**PROBLEM TO SOLVE**
Using the records that follow, reproduce exactly the lines starting at the line containing "Write a Blender" and ending at the line containing "COL.objects.link(cam); SC.camera = cam". Include both end lines and no pictures.

**DATASET ROWS**
━━━━━━━━━━━━━━━━━━━━

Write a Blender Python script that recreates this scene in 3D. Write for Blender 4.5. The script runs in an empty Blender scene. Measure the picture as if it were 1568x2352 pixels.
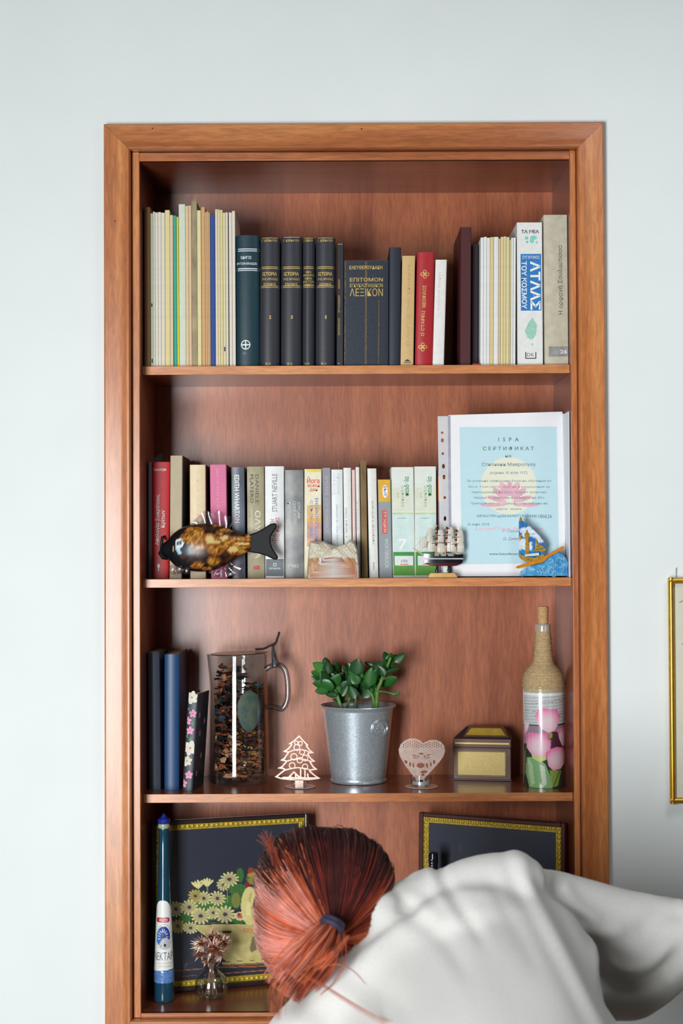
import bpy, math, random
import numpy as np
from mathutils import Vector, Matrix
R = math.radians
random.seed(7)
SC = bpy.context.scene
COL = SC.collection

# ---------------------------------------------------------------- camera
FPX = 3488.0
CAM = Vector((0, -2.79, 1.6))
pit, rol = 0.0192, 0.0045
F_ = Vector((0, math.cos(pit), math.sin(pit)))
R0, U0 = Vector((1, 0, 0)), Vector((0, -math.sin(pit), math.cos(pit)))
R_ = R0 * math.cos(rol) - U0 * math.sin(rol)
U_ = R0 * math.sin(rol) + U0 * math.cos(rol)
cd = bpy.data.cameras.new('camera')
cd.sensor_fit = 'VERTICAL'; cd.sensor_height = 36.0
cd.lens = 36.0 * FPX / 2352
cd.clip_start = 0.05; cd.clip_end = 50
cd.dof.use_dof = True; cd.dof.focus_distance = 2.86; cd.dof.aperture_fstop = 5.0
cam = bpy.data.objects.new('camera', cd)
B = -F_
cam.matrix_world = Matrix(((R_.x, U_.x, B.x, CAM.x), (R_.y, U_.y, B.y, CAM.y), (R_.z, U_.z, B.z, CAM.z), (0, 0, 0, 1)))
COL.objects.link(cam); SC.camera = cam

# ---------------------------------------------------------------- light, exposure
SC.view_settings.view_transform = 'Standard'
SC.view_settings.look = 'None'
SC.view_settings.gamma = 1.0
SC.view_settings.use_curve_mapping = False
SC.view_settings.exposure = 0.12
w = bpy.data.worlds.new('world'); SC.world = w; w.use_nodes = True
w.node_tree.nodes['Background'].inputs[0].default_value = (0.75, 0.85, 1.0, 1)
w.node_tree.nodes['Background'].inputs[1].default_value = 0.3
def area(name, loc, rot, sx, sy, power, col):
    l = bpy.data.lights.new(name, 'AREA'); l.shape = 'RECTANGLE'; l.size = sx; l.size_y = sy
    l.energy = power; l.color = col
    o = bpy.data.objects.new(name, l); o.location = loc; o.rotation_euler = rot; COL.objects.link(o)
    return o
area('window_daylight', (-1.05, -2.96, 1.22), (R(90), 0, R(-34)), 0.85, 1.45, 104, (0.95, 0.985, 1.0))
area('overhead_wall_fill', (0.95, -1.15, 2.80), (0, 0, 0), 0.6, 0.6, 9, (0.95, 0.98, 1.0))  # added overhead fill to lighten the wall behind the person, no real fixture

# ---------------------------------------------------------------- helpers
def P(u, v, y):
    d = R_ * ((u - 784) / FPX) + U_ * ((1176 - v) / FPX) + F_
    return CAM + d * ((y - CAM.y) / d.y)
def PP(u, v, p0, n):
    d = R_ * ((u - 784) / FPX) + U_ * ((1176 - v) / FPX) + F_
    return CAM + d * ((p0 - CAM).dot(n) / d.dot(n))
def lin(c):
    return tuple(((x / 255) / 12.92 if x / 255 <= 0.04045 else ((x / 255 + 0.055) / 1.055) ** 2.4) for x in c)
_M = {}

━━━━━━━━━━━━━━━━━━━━

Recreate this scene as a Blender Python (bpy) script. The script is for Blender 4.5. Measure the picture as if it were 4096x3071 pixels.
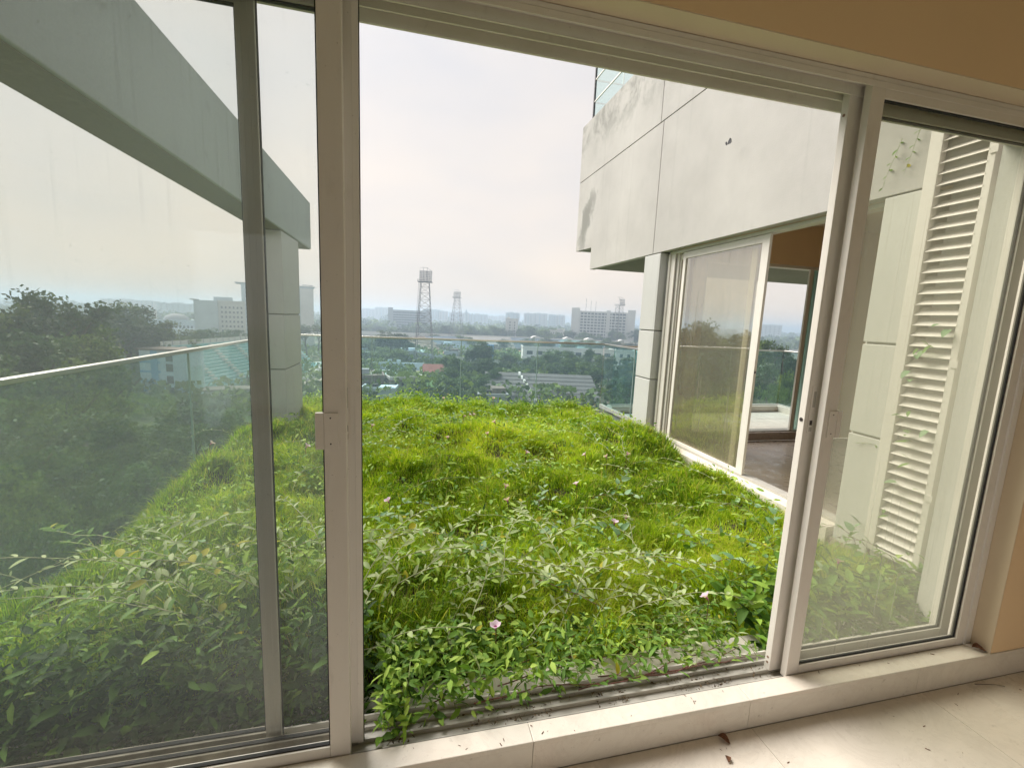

━━━━━━━━━━━━━━━━━━━━

**IN RESPONSE**
Write a Blender Python script that recreates this scene in 3D. Write for Blender 4.5. The script runs in an empty Blender scene. Measure the picture as if it were 1568x2352 pixels.
import bpy, math, random
import numpy as np
from mathutils import Vector, Matrix
R = math.radians
random.seed(7)
SC = bpy.context.scene
COL = SC.collection

# ---------------------------------------------------------------- camera
FPX = 3488.0
CAM = Vector((0, -2.79, 1.6))
pit, rol = 0.0192, 0.0045
F_ = Vector((0, math.cos(pit), math.sin(pit)))
R0, U0 = Vector((1, 0, 0)), Vector((0, -math.sin(pit), math.cos(pit)))
R_ = R0 * math.cos(rol) - U0 * math.sin(rol)
U_ = R0 * math.sin(rol) + U0 * math.cos(rol)
cd = bpy.data.cameras.new('camera')
cd.sensor_fit = 'VERTICAL'; cd.sensor_height = 36.0
cd.lens = 36.0 * FPX / 2352
cd.clip_start = 0.05; cd.clip_end = 50
cd.dof.use_dof = True; cd.dof.focus_distance = 2.86; cd.dof.aperture_fstop = 5.0
cam = bpy.data.objects.new('camera', cd)
B = -F_
cam.matrix_world = Matrix(((R_.x, U_.x, B.x, CAM.x), (R_.y, U_.y, B.y, CAM.y), (R_.z, U_.z, B.z, CAM.z), (0, 0, 0, 1)))
COL.objects.link(cam); SC.camera = cam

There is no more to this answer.